▶ [Requirements]: Write out the whole listing again, exactly.

(Dataset entries)
☆ ☆ ☆ ☆
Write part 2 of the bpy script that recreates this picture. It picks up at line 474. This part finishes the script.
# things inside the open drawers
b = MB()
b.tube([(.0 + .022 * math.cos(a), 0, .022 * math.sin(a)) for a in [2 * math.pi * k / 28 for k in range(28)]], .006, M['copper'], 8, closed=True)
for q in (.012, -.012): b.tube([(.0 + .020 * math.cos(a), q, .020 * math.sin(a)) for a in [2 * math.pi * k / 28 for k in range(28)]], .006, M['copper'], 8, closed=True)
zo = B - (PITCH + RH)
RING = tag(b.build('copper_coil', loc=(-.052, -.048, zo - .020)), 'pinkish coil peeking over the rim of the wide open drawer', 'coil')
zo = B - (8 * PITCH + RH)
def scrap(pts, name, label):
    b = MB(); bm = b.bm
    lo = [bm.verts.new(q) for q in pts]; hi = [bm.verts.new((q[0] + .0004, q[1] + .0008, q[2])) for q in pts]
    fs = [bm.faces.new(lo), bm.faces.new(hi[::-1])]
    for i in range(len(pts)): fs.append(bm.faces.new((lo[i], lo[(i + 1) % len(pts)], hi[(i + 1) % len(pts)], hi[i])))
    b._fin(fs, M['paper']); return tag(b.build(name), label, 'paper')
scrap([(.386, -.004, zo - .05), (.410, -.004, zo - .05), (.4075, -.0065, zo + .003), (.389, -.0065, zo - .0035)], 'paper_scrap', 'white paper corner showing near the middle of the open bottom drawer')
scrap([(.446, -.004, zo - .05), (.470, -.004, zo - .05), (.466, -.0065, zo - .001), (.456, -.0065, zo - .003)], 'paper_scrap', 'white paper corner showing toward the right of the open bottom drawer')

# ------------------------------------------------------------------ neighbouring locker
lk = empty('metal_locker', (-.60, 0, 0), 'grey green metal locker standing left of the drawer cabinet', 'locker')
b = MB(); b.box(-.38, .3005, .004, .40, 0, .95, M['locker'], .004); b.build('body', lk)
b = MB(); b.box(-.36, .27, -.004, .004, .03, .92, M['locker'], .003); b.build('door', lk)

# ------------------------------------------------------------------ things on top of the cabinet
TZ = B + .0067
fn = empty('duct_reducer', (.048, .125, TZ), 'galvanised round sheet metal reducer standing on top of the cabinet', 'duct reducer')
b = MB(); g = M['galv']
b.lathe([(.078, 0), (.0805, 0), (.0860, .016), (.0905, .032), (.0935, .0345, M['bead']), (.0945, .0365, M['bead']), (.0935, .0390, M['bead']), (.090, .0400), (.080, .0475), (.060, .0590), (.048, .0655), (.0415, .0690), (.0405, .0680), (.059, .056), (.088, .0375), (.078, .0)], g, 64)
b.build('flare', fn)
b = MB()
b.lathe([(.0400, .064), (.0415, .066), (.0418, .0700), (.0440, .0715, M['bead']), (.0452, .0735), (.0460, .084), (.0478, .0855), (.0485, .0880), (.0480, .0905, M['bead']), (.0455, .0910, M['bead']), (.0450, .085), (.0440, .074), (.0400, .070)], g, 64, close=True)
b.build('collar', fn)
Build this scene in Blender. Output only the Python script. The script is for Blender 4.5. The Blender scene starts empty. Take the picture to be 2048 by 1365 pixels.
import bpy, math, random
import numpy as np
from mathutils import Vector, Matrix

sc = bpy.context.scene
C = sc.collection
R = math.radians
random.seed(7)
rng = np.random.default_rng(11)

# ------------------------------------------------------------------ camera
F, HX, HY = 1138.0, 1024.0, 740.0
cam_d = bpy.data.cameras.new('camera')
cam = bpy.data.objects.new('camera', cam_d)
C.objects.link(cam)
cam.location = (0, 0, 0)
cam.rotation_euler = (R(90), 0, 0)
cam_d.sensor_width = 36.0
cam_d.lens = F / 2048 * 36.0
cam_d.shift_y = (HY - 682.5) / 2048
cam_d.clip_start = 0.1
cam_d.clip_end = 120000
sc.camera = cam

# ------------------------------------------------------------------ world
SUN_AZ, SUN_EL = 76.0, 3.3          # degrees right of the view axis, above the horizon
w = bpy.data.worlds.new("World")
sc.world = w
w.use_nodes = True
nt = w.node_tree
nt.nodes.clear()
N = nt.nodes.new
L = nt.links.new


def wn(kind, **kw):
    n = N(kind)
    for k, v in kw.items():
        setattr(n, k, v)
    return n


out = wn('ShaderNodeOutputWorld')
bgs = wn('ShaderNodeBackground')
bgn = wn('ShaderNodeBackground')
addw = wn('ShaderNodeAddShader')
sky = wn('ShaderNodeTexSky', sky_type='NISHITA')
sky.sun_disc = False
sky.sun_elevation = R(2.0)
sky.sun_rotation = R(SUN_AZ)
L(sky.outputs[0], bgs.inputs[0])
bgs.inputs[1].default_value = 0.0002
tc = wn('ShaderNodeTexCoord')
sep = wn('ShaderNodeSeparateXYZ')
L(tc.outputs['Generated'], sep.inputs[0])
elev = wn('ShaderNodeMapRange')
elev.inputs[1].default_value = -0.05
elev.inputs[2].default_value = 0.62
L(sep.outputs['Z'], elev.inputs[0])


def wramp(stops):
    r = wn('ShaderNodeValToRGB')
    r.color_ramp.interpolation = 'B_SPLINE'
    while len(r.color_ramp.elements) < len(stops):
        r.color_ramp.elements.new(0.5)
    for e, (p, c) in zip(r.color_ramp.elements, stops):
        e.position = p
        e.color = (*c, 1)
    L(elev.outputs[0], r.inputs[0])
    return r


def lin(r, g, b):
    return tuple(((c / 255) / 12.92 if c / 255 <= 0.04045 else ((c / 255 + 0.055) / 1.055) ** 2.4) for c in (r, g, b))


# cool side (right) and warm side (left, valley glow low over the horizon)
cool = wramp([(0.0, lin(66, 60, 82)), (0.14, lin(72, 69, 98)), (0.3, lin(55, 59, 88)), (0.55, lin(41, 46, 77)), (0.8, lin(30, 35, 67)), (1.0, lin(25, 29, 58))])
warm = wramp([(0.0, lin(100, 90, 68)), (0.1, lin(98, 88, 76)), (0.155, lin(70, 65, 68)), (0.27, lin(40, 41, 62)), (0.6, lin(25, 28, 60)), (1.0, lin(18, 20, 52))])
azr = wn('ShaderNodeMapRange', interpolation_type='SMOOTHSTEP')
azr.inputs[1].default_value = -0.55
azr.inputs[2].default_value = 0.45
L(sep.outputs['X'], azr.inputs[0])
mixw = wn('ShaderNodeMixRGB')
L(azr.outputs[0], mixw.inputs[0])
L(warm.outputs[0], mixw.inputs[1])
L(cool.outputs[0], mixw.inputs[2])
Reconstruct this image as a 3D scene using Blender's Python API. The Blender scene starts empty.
☆ ☆ ☆ ☆
▶ [Reply]:
Write part 2 of the bpy script that recreates this picture. It picks up at line 474. This part finishes the script.
# things inside the open drawers
b = MB()
b.tube([(.0 + .022 * math.cos(a), 0, .022 * math.sin(a)) for a in [2 * math.pi * k / 28 for k in range(28)]], .006, M['copper'], 8, closed=True)
for q in (.012, -.012): b.tube([(.0 + .020 * math.cos(a), q, .020 * math.sin(a)) for a in [2 * math.pi * k / 28 for k in range(28)]], .006, M['copper'], 8, closed=True)
zo = B - (PITCH + RH)
RING = tag(b.build('copper_coil', loc=(-.052, -.048, zo - .020)), 'pinkish coil peeking over the rim of the wide open drawer', 'coil')
zo = B - (8 * PITCH + RH)
def scrap(pts, name, label):
    b = MB(); bm = b.bm
    lo = [bm.verts.new(q) for q in pts]; hi = [bm.verts.new((q[0] + .0004, q[1] + .0008, q[2])) for q in pts]
    fs = [bm.faces.new(lo), bm.faces.new(hi[::-1])]
    for i in range(len(pts)): fs.append(bm.faces.new((lo[i], lo[(i + 1) % len(pts)], hi[(i + 1) % len(pts)], hi[i])))
    b._fin(fs, M['paper']); return tag(b.build(name), label, 'paper')
scrap([(.386, -.004, zo - .05), (.410, -.004, zo - .05), (.4075, -.0065, zo + .003), (.389, -.0065, zo - .0035)], 'paper_scrap', 'white paper corner showing near the middle of the open bottom drawer')
scrap([(.446, -.004, zo - .05), (.470, -.004, zo - .05), (.466, -.0065, zo - .001), (.456, -.0065, zo - .003)], 'paper_scrap', 'white paper corner showing toward the right of the open bottom drawer')

# ------------------------------------------------------------------ neighbouring locker
lk = empty('metal_locker', (-.60, 0, 0), 'grey green metal locker standing left of the drawer cabinet', 'locker')
b = MB(); b.box(-.38, .3005, .004, .40, 0, .95, M['locker'], .004); b.build('body', lk)
b = MB(); b.box(-.36, .27, -.004, .004, .03, .92, M['locker'], .003); b.build('door', lk)

# ------------------------------------------------------------------ things on top of the cabinet
TZ = B + .0067
fn = empty('duct_reducer', (.048, .125, TZ), 'galvanised round sheet metal reducer standing on top of the cabinet', 'duct reducer')
b = MB(); g = M['galv']
b.lathe([(.078, 0), (.0805, 0), (.0860, .016), (.0905, .032), (.0935, .0345, M['bead']), (.0945, .0365, M['bead']), (.0935, .0390, M['bead']), (.090, .0400), (.080, .0475), (.060, .0590), (.048, .0655), (.0415, .0690), (.0405, .0680), (.059, .056), (.088, .0375), (.078, .0)], g, 64)
b.build('flare', fn)
b = MB()
b.lathe([(.0400, .064), (.0415, .066), (.0418, .0700), (.0440, .0715, M['bead']), (.0452, .0735), (.0460, .084), (.0478, .0855), (.0485, .0880), (.0480, .0905, M['bead']), (.0455, .0910, M['bead']), (.0450, .085), (.0440, .074), (.0400, .070)], g, 64, close=True)
b.build('collar', fn)
Build this scene in Blender. Output only the Python script. The script is for Blender 4.5. The Blender scene starts empty. Take the picture to be 2048 by 1365 pixels.
import bpy, math, random
import numpy as np
from mathutils import Vector, Matrix

sc = bpy.context.scene
C = sc.collection
R = math.radians
random.seed(7)
rng = np.random.default_rng(11)

# ------------------------------------------------------------------ camera
F, HX, HY = 1138.0, 1024.0, 740.0
cam_d = bpy.data.cameras.new('camera')
cam = bpy.data.objects.new('camera', cam_d)
C.objects.link(cam)
cam.location = (0, 0, 0)
cam.rotation_euler = (R(90), 0, 0)
cam_d.sensor_width = 36.0
cam_d.lens = F / 2048 * 36.0
cam_d.shift_y = (HY - 682.5) / 2048
cam_d.clip_start = 0.1
cam_d.clip_end = 120000
sc.camera = cam

# ------------------------------------------------------------------ world
SUN_AZ, SUN_EL = 76.0, 3.3          # degrees right of the view axis, above the horizon
w = bpy.data.worlds.new("World")
sc.world = w
w.use_nodes = True
nt = w.node_tree
nt.nodes.clear()
N = nt.nodes.new
L = nt.links.new


def wn(kind, **kw):
    n = N(kind)
    for k, v in kw.items():
        setattr(n, k, v)
    return n


out = wn('ShaderNodeOutputWorld')
bgs = wn('ShaderNodeBackground')
bgn = wn('ShaderNodeBackground')
addw = wn('ShaderNodeAddShader')
sky = wn('ShaderNodeTexSky', sky_type='NISHITA')
sky.sun_disc = False
sky.sun_elevation = R(2.0)
sky.sun_rotation = R(SUN_AZ)
L(sky.outputs[0], bgs.inputs[0])
bgs.inputs[1].default_value = 0.0002
tc = wn('ShaderNodeTexCoord')
sep = wn('ShaderNodeSeparateXYZ')
L(tc.outputs['Generated'], sep.inputs[0])
elev = wn('ShaderNodeMapRange')
elev.inputs[1].default_value = -0.05
elev.inputs[2].default_value = 0.62
L(sep.outputs['Z'], elev.inputs[0])


def wramp(stops):
    r = wn('ShaderNodeValToRGB')
    r.color_ramp.interpolation = 'B_SPLINE'
    while len(r.color_ramp.elements) < len(stops):
        r.color_ramp.elements.new(0.5)
    for e, (p, c) in zip(r.color_ramp.elements, stops):
        e.position = p
        e.color = (*c, 1)
    L(elev.outputs[0], r.inputs[0])
    return r


def lin(r, g, b):
    return tuple(((c / 255) / 12.92 if c / 255 <= 0.04045 else ((c / 255 + 0.055) / 1.055) ** 2.4) for c in (r, g, b))


# cool side (right) and warm side (left, valley glow low over the horizon)
cool = wramp([(0.0, lin(66, 60, 82)), (0.14, lin(72, 69, 98)), (0.3, lin(55, 59, 88)), (0.55, lin(41, 46, 77)), (0.8, lin(30, 35, 67)), (1.0, lin(25, 29, 58))])
warm = wramp([(0.0, lin(100, 90, 68)), (0.1, lin(98, 88, 76)), (0.155, lin(70, 65, 68)), (0.27, lin(40, 41, 62)), (0.6, lin(25, 28, 60)), (1.0, lin(18, 20, 52))])
azr = wn('ShaderNodeMapRange', interpolation_type='SMOOTHSTEP')
azr.inputs[1].default_value = -0.55
azr.inputs[2].default_value = 0.45
L(sep.outputs['X'], azr.inputs[0])
mixw = wn('ShaderNodeMixRGB')
L(azr.outputs[0], mixw.inputs[0])
L(warm.outputs[0], mixw.inputs[1])
L(cool.outputs[0], mixw.inputs[2])
Reconstruct this image as a 3D scene using Blender's Python API. The Blender scene starts empty.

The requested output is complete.